The combinatorial class of labelled trees has the specification $$\def\textsc#1{\dosc#1\csod} \def\dosc#1#2\csod{{\rm #1{\small #2}}}\mathcal{T} = \mathcal{Z} \times \textsc{SET}(\mathcal{T})$$ which gives the functional equation $$T(z) = z \exp T(z).$$

Extracting coefficients via Lagrange inversion we find $$n! [z^n] T(z) = \frac{n!}{2\pi i} \int_{|z|=\epsilon} \frac{1}{z^{n+1}} T(z) \; dz.$$

Put $T(z)=w$ so that $z=w/\exp(w) = w\exp(-w)$ and $dz = \exp(-w) - w\exp(-w)$ to get $$\frac{n!}{2\pi i} \int_{|w|=\gamma} \frac{\exp(w(n+1))}{w^{n+1}} \times w\times (\exp(-w) - w\exp(-w)) \; dw \\ = \frac{n!}{2\pi i} \int_{|w|=\gamma} \frac{\exp(wn)}{w^n} (1 - w) \; dw.$$

But we have $$n! [w^{n-1}] \exp(w n) = n! \times \frac{n^{n-1}}{(n-1)!} = n^n$$ and $$n! [w^{n-2}] \exp(w n) = n! \times \frac{n^{n-2}}{(n-2)!} = n (n-1) n^{n-2} = (n-1) n^{n-1}$$ which means that $T(z)$ is the exponential generating function of $$n^n - (n-1) n^{n-1} = n^{n-1} \quad\text{i.e.}\quad T(z) = \sum_{n\ge 1} n^{n-1} \frac{z^n}{n!}.$$

Obviously this follows by inspection from Cayley's theorem.

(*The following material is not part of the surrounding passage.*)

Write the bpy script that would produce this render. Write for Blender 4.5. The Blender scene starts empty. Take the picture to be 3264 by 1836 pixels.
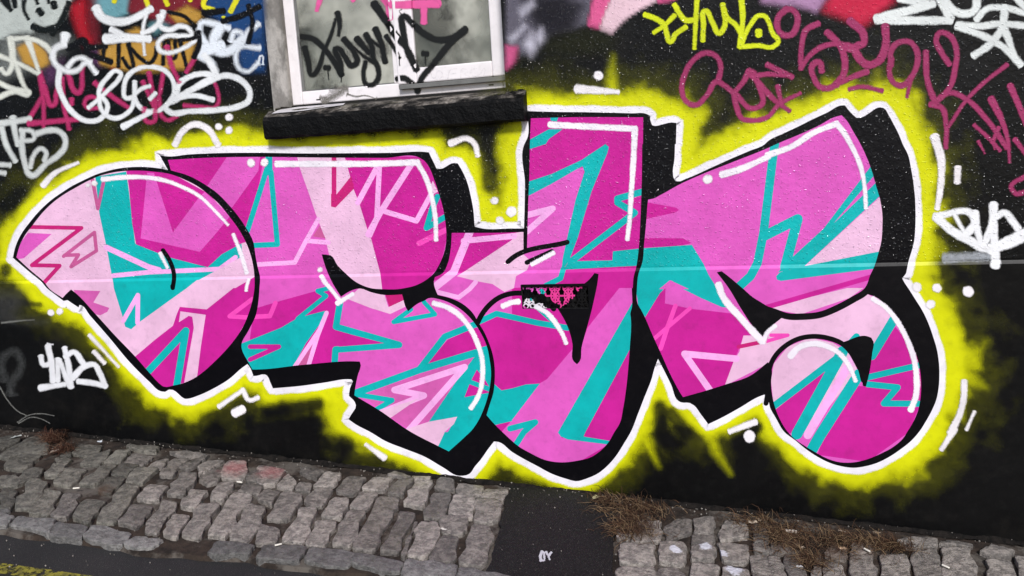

Repeating the same calculation to extract coefficients on $T(z)^2$ we obtain

$$n! [z^n] T(z)^2 = n! \times \left(\frac{n^{n-2}}{(n-2)!} - \frac{n^{n-3}}{(n-3)!}\right) \\= n(n-1) n^{n-2} - (n-1)(n-2) n^{n-2} = (2n - 2) n^{n-2}$$

so that

$$\sum_{n\ge 1} n^{n-2} \frac{z^n}{n!} = T(z) - \frac{1}{2} T(z)^2.$$

Hence

$$A(z) = T'(z) - T(z) T'(z).$$

Observe that $$z T'(z) = z \left(\exp T(z) + z \exp T(z) T'(z) \right) = T(z) + z T(z) T'(z)$$ which implies that $$T'(z) = \frac{1}{z} \frac{T(z)}{1-T(z)}.$$

This yields for $A(z)$ that

$$A(z) = \frac{1}{z} \frac{T(z)}{1-T(z)} (1-T(z)) = \frac{1}{z} T(z).$$

On seeing this we realize in retrospect that we could have obtained it by inspection. Continuing we obtain the coefficient extractor

$$n! [z^n] A(z)^2 = \frac{n!}{2\pi i} \int_{|w|=\gamma} \frac{\exp(w(n+3))}{w^{n+3}} \times w^2\times (\exp(-w) - w\exp(-w)) \; dw \\ = \frac{n!}{2\pi i} \int_{|w|=\gamma} \frac{\exp(w(n+2))}{w^{n+1}} (1 - w) \; dw.$$

We find

$$n! \times \left(\frac{(n+2)^n}{n!} - \frac{(n+2)^{n-1}}{(n-1)!}\right) = (n+2) (n+2)^{n-1} - n (n+2)^{n-1}$$

which is

$$\bbox[5px,border:2px solid #00A000]{Q_n = 2 (n+2)^{n-1}}$$

and we have the claim.

The labelled tree function recently appeared at this MSE link.

Answer 2

Your result is a special case (setting $x=y=1$, $m=n-2$ and changing to summation index $i=k+1$) of the identity $$ \sum_{k=0}^m{m\choose k}(x+k)^{k-1}(y+m-k)^{m-k-1}= \left(\frac1x+\frac1y\right)(x+y+m)^{m-1}\tag2 $$ which in turn follows from a version of Abel's Binomial Theorem: $$ \sum_{k=0}^n{n\choose k}x(x+kz)^{k-1}(y+(n-k)z)^{n-k}=(x+y+nz)^n\tag1 $$ The proof of (1) (and the equation numbering I've used) can be found here, which also explains how to get (2) from (1). The proof, which is rather involved, proceeds by differentiating both sides of (1) with respect to $y$ and then applying induction on $n$. (Maybe you can assume identity (1) is "well known".)

The cited paper mentions in passing a generalization of Abel's Binomial Theorem, known as Hurwitz' Binomial Theorem, and remarks that the simplest proof of the Hurwitz theorem involves ... counting trees. For another angle, see this.